Also own a Pearson 35. The board does make a difference in leeway when hard on the wind. As soon as I crack the sheets and sail a bit freer, the board really has little effect other than more wetted surface. Seldom deploy it except when I want the least leeway possible beating. Try not to get in that situation so very seldom drop the board. I'm going to try it motoring with it deployed to see if it decreases the turning radius and helps to keep the bow from blowing off when turning into a windward slip. The board is not that heavy so has virtually no effect on the righting moment.

Some people use the board as a lead line. Feel that is very dangerous if you want to keep the board. Purposely leaving it down till it touches bottom is asking for a bent or busted board. With a little leeway or it stuck in the mud, there will be tremendous side/twisting force on the board. At more than $3,000 to buy a new board, don't want to take a chance on busting the board. H

Maintenance on the C/B boats I've earned has been minimal. The Morgan 35 I owned years ago had electrolysis problems with the lifting cable. Meant it had to be hauled yearly to replace the cable. A Dyneema cable would solve that problem permanently today. Have switched to a Dyneema cable on the P35 and it's worked without a problem. Of course the galvanized cable that the PO put in was just starting to get rusty after 6 years so the switch to synthetic cable wasn't really necessary. Did jamb the board in the well with a couple of small rocks after a grounding the Morgan. A few pokes with a screwdriver dislodged the rocks and all was back to normal.

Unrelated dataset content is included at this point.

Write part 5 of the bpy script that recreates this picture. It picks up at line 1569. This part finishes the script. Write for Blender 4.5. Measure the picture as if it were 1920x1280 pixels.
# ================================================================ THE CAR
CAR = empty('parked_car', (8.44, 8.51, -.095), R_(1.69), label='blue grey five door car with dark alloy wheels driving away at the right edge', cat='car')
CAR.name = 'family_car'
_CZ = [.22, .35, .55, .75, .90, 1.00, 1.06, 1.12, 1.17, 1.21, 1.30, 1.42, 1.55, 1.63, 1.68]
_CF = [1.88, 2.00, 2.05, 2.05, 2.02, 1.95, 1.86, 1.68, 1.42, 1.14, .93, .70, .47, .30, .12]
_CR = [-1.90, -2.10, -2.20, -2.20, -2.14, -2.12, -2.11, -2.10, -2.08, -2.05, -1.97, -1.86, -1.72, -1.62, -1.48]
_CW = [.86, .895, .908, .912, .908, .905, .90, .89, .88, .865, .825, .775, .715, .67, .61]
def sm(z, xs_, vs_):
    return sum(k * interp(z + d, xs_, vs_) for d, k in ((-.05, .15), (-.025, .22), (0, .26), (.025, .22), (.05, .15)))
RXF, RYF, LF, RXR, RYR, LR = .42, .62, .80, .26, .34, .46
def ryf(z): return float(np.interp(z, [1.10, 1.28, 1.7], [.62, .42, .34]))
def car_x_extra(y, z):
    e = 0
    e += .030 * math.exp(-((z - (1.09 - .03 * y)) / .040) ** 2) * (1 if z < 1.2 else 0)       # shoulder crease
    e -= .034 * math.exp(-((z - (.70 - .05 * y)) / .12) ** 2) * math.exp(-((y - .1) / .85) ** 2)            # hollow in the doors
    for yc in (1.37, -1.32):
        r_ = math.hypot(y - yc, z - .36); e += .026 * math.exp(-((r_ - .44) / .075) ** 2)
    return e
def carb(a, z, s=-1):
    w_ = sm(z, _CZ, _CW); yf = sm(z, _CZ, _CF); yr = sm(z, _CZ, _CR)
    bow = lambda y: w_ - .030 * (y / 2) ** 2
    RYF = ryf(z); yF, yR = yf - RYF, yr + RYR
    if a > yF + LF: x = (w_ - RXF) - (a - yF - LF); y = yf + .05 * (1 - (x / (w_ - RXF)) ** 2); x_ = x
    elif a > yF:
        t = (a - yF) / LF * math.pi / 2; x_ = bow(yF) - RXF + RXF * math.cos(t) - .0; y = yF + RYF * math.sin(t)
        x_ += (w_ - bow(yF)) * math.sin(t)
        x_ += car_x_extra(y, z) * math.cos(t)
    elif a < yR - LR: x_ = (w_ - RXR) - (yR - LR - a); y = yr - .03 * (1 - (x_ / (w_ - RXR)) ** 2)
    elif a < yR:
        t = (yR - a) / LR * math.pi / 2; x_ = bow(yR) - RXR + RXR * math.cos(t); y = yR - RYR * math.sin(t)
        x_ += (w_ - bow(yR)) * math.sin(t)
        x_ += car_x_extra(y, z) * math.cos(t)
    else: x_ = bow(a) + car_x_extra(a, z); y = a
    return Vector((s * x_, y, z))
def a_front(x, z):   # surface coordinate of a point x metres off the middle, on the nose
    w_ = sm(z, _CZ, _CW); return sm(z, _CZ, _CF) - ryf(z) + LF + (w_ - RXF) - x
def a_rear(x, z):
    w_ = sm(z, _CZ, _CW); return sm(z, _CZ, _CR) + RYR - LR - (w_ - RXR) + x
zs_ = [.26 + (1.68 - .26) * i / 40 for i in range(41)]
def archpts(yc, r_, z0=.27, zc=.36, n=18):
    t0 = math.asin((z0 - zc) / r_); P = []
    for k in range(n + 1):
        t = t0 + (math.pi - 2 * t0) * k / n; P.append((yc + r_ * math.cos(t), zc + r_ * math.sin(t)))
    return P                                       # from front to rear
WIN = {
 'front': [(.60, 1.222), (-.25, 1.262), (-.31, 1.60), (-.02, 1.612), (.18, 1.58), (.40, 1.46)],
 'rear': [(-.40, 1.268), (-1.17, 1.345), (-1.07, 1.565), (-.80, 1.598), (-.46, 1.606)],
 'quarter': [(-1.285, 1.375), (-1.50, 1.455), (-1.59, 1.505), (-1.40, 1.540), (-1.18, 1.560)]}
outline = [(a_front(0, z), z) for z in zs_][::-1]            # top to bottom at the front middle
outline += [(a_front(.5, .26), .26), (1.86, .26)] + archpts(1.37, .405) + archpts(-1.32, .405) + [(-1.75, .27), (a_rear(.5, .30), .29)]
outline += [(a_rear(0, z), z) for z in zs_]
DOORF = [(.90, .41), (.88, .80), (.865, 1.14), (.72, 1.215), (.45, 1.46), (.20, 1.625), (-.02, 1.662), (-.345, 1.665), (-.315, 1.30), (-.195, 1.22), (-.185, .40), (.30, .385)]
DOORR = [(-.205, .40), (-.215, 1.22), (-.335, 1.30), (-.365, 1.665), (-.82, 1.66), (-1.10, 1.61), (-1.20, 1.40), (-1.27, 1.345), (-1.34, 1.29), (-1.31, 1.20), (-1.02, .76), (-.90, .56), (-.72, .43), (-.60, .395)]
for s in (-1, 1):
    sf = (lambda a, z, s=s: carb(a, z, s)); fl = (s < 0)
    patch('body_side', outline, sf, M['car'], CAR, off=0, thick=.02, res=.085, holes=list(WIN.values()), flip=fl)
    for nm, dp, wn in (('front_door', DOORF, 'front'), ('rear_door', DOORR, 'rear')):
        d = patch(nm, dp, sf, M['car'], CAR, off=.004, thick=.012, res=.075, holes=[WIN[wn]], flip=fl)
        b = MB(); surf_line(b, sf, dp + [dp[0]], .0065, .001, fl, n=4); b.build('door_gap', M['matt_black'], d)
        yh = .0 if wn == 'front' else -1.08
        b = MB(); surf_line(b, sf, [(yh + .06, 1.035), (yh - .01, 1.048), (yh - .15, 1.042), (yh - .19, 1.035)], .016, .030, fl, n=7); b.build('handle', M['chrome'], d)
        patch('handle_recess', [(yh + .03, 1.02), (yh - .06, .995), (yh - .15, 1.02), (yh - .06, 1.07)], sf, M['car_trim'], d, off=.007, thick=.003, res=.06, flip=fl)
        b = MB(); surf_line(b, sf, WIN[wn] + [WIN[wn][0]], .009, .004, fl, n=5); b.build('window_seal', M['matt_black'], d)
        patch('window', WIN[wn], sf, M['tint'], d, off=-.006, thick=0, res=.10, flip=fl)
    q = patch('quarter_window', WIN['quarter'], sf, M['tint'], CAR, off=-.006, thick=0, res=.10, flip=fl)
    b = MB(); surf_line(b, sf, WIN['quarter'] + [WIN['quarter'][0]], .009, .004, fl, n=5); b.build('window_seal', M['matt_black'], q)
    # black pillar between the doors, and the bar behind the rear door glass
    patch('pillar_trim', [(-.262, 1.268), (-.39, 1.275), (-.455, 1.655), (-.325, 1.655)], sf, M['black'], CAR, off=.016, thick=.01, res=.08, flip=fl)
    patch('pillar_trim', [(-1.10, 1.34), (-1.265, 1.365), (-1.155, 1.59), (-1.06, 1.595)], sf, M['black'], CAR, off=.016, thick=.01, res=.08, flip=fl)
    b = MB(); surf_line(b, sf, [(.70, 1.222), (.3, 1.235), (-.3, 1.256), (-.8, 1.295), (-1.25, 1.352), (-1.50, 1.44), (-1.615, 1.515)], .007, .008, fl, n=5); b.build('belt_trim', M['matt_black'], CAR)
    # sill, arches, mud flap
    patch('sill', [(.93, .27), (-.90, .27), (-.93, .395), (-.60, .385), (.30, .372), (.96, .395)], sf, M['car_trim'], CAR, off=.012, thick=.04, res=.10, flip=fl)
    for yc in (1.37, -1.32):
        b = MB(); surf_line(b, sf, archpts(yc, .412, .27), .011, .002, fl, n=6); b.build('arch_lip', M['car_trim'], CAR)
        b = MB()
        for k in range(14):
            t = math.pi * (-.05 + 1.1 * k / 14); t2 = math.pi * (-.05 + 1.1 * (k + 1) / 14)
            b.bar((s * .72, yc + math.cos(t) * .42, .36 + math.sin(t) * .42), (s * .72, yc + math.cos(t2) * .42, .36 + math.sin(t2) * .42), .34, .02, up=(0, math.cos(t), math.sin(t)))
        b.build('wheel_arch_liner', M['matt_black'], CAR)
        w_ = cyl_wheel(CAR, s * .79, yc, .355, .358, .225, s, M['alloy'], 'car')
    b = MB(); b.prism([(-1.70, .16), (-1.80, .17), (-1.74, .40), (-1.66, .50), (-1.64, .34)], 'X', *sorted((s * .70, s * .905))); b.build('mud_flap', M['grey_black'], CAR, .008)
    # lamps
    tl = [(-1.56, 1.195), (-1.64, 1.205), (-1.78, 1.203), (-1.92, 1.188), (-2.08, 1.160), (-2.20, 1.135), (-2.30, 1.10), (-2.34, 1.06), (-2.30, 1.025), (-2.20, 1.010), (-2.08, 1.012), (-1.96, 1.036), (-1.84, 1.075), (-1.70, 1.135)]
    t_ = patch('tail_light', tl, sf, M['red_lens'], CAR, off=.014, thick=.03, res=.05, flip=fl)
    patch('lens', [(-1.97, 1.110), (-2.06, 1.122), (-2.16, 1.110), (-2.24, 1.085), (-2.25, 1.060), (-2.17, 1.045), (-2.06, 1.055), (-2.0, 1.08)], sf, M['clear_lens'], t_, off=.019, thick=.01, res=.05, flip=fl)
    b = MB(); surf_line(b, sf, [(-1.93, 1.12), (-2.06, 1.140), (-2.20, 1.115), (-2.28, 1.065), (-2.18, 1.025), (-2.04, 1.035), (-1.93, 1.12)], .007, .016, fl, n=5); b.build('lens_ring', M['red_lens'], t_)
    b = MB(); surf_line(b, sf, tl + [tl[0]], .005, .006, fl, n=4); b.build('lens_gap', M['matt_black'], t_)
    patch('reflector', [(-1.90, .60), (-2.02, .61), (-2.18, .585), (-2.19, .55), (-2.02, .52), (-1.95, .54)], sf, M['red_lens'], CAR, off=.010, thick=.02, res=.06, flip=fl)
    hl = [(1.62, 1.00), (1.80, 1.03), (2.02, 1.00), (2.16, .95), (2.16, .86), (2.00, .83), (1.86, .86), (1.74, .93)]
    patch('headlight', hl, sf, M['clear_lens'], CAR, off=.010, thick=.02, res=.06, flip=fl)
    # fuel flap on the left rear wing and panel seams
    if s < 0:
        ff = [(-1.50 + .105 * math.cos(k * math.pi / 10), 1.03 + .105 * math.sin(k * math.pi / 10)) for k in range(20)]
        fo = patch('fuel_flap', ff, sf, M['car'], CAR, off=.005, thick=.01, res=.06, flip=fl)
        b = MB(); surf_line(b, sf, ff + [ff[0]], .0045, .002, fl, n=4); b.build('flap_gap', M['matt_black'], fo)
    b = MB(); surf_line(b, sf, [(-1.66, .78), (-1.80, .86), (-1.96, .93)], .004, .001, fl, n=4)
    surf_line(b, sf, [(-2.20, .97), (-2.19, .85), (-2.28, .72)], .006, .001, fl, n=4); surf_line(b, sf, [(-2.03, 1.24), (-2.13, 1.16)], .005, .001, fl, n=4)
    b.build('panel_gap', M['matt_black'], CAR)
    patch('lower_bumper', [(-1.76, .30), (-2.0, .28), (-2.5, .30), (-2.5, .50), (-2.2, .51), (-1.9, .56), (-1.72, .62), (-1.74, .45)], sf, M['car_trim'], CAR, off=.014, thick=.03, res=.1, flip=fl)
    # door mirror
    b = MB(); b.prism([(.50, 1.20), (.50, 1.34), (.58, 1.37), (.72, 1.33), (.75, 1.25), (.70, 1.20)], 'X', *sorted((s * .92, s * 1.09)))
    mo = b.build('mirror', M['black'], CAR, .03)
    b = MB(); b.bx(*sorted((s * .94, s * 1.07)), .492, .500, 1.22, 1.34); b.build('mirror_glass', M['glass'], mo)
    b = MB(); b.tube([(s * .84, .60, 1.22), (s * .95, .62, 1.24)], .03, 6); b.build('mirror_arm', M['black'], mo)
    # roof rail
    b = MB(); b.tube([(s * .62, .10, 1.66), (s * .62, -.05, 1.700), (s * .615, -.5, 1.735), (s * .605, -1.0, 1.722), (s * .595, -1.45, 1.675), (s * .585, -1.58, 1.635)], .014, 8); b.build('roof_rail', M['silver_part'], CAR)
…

All boats are different. Some say boat balances better with centerboard partially or fully deployed have found it makes little to no difference on my boats. There will be less leeway hard on the wind with the board down. the board has little effect on leeway once the sheets are eased. Hard to believe that the boat will heal less with the board down unless it is a drop keel boat like a Hobie 33. The boards on almost all boats are fiberglass covered foam with just enough ballast for them to deploy. These boards just do not have enough weight to effect the righting moment.